The lines to reproduce run from the first one through the line containing "mb = MB(); mb.box(((XA". Reproduce them exactly.
++++
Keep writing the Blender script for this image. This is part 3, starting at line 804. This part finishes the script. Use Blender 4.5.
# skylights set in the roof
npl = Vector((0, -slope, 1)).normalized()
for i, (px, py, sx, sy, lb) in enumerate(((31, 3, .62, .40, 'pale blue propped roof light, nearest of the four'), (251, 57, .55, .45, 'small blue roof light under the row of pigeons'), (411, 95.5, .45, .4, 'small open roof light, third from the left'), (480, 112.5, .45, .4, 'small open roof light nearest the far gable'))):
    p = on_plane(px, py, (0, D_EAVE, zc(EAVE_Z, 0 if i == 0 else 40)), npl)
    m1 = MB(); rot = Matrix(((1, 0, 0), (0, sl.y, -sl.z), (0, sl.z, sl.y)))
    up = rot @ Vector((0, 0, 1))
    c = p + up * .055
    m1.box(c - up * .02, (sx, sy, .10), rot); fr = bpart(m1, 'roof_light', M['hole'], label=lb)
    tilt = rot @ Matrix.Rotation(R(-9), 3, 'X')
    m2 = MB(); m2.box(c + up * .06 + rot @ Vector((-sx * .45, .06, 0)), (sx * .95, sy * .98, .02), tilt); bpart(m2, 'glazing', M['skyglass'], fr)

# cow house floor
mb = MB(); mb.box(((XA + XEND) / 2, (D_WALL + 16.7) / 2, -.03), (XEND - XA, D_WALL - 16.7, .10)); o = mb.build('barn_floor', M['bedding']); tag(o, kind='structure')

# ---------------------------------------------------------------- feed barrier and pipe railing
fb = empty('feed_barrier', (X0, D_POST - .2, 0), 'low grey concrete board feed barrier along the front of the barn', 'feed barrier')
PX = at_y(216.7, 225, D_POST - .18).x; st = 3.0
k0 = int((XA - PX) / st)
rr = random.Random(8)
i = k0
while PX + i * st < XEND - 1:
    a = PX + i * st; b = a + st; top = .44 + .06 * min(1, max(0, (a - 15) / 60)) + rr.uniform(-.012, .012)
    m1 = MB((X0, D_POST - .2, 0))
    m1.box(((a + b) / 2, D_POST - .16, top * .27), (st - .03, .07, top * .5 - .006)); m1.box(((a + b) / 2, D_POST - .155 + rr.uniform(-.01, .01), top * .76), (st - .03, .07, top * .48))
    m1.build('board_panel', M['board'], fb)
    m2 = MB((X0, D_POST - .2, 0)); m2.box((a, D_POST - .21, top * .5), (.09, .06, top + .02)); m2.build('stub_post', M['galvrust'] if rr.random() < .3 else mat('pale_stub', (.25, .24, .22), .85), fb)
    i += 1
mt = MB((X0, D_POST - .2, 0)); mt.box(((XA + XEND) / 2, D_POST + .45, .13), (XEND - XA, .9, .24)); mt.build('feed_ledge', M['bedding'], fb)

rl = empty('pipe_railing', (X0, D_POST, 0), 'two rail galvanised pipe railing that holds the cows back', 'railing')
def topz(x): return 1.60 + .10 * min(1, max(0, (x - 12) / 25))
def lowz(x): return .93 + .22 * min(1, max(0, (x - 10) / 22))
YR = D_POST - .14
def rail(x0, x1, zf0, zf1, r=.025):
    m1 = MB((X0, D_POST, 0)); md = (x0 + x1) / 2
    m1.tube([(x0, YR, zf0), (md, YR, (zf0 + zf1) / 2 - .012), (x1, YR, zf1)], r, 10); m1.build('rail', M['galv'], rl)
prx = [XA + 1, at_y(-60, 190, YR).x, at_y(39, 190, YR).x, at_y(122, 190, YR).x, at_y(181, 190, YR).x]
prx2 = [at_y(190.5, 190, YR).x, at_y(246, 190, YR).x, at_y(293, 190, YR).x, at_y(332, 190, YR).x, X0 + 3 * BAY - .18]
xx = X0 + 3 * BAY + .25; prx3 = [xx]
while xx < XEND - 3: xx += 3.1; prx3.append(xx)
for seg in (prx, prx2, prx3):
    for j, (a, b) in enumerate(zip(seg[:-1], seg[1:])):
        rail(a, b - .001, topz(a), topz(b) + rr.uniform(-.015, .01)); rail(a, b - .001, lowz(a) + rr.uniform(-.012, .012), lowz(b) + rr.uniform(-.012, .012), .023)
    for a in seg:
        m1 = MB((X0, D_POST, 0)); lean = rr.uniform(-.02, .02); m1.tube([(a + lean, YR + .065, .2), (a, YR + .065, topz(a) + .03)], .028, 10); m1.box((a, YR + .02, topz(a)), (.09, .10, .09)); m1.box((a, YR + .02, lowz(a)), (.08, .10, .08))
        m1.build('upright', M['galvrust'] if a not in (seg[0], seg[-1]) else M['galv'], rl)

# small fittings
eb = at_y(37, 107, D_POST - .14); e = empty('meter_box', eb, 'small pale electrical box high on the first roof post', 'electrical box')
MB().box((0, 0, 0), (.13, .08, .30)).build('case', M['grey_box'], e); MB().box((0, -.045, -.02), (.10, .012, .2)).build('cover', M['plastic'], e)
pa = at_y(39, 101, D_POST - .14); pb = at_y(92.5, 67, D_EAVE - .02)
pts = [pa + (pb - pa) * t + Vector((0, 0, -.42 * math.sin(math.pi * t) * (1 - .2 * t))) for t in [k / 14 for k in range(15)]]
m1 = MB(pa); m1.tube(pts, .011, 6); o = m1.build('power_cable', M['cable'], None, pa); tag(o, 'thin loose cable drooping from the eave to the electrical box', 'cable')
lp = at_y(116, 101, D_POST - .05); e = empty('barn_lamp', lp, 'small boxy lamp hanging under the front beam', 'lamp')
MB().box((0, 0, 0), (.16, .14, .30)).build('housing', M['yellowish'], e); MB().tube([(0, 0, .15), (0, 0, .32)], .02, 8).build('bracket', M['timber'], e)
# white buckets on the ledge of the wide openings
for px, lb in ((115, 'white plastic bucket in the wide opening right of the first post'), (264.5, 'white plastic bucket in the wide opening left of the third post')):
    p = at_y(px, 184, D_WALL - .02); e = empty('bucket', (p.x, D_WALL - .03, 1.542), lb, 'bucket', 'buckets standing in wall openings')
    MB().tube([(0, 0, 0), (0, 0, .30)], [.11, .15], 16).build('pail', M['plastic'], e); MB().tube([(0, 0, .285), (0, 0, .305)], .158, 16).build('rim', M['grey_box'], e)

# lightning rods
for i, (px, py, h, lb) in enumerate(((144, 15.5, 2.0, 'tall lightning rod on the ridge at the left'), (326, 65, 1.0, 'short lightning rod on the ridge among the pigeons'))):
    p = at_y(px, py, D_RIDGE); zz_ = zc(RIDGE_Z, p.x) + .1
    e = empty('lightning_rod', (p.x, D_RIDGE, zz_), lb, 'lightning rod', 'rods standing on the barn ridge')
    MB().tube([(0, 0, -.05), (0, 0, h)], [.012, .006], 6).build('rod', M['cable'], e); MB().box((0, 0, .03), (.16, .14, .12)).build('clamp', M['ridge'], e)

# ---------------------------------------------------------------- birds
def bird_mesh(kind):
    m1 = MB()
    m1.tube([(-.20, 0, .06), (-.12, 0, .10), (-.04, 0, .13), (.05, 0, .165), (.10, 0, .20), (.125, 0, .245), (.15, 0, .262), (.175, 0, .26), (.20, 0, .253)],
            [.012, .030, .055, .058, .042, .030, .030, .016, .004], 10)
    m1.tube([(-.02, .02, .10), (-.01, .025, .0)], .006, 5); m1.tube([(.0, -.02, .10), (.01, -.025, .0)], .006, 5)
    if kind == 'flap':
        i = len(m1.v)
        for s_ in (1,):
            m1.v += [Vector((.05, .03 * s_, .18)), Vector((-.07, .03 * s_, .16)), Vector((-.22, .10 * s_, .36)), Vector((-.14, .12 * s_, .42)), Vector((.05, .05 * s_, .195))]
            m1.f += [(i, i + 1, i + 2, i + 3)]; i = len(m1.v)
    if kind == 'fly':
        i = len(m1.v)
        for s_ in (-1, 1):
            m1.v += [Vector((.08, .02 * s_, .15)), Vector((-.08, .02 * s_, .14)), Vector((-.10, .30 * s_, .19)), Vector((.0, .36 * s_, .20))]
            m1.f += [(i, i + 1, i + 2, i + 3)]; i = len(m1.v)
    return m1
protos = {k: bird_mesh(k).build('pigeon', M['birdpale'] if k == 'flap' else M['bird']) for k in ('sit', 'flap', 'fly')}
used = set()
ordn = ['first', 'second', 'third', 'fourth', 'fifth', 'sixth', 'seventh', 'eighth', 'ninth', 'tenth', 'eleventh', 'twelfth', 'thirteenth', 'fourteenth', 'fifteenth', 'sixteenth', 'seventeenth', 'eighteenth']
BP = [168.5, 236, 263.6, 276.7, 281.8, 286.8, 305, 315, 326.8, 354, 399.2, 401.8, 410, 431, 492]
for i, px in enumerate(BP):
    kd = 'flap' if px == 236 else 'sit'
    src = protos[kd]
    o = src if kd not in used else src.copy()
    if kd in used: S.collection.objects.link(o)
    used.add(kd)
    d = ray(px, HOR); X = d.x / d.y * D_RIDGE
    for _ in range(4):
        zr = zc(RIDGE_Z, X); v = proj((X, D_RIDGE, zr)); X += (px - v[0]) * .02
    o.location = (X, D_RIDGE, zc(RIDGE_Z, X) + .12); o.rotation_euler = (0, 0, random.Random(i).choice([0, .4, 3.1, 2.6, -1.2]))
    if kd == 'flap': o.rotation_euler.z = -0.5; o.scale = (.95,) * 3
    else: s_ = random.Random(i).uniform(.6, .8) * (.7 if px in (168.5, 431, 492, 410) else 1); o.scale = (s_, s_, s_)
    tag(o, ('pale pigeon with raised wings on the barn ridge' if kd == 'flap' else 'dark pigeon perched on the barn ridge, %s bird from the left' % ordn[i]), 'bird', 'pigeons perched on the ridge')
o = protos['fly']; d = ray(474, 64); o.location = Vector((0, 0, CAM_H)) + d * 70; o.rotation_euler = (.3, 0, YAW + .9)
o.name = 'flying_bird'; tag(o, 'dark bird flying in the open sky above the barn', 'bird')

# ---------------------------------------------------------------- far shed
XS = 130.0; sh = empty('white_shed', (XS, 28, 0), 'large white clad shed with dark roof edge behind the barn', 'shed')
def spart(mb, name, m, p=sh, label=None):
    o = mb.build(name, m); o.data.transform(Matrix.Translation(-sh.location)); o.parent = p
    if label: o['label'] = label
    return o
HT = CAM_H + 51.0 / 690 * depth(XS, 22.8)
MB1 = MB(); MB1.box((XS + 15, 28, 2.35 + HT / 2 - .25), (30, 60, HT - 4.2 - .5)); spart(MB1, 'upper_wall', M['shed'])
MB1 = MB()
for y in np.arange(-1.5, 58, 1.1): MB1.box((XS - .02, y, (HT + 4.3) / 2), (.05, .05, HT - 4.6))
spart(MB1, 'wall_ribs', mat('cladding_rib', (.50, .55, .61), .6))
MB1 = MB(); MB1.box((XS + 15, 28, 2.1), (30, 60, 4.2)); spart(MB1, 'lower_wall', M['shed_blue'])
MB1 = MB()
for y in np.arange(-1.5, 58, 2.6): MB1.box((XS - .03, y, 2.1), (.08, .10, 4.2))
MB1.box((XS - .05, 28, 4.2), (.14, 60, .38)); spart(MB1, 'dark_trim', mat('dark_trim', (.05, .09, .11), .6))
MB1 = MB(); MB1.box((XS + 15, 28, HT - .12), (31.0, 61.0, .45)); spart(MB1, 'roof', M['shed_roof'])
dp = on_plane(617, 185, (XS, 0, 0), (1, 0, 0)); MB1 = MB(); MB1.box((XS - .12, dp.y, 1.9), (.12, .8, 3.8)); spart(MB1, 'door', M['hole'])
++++
> _Task answer_:
Keep writing the Blender script for this image. This is part 3, starting at line 804. This part finishes the script. Use Blender 4.5.
# skylights set in the roof
npl = Vector((0, -slope, 1)).normalized()
for i, (px, py, sx, sy, lb) in enumerate(((31, 3, .62, .40, 'pale blue propped roof light, nearest of the four'), (251, 57, .55, .45, 'small blue roof light under the row of pigeons'), (411, 95.5, .45, .4, 'small open roof light, third from the left'), (480, 112.5, .45, .4, 'small open roof light nearest the far gable'))):
    p = on_plane(px, py, (0, D_EAVE, zc(EAVE_Z, 0 if i == 0 else 40)), npl)
    m1 = MB(); rot = Matrix(((1, 0, 0), (0, sl.y, -sl.z), (0, sl.z, sl.y)))
    up = rot @ Vector((0, 0, 1))
    c = p + up * .055
    m1.box(c - up * .02, (sx, sy, .10), rot); fr = bpart(m1, 'roof_light', M['hole'], label=lb)
    tilt = rot @ Matrix.Rotation(R(-9), 3, 'X')
    m2 = MB(); m2.box(c + up * .06 + rot @ Vector((-sx * .45, .06, 0)), (sx * .95, sy * .98, .02), tilt); bpart(m2, 'glazing', M['skyglass'], fr)

# cow house floor
mb = MB(); mb.box(((XA + XEND) / 2, (D_WALL + 16.7) / 2, -.03), (XEND - XA, D_WALL - 16.7, .10)); o = mb.build('barn_floor', M['bedding']); tag(o, kind='structure')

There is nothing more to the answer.